Senator representing Ondo South, Jimoh Ibrahim, has said Nigeria’s absence from the list of the world’s most indebted countries reflects what he described as disciplined fiscal coordination under President Bola Tinubu.
Ibrahim, who is also an ambassador-designate, made the assertion amid renewed public debate over Nigeria’s debt profile and borrowing pattern. He disclosed this in a statement shared on Wednesday, noting that recent global debt data places several advanced economies far ahead of Nigeria in terms of total debt burden.
His comments follow the release of fresh Q4 2025 figures by the Institute of International Finance through its Global Debt Monitor report, with further analysis by Visual Capitalist. The data show that a number of developed economies are carrying total debt levels exceeding 300 per cent of their gross domestic product (GDP).

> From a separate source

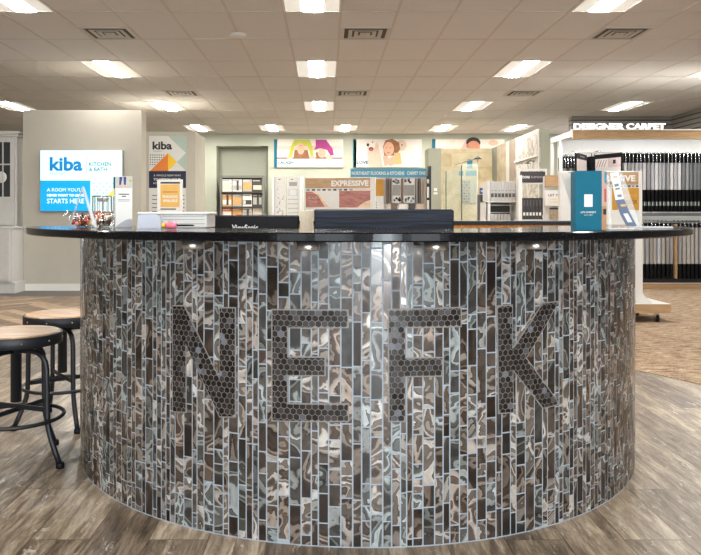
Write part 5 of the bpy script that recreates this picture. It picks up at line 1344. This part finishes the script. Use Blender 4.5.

According to the report, Hong Kong tops the global ranking with a debt-to-GDP ratio of 380 per cent, followed by Japan at 372 per cent and Singapore at 347 per cent. France and Canada complete the top five with 326 per cent and 315 per cent respectively.
The ratios reflect combined government, corporate and household debt, offering a broader measure of national indebtedness beyond sovereign borrowing alone.
While several African countries — including Senegal (156 per cent), South Africa (149 per cent) and Tunisia (143 per cent) are witnessing rising debt levels, particularly driven by sovereign borrowing, Nigeria does not feature among the most indebted nations globally in terms of total debt-to-GDP ratio.
Ibrahim argued that this comparative position demonstrates prudent fiscal management and improved coordination between monetary and fiscal authorities.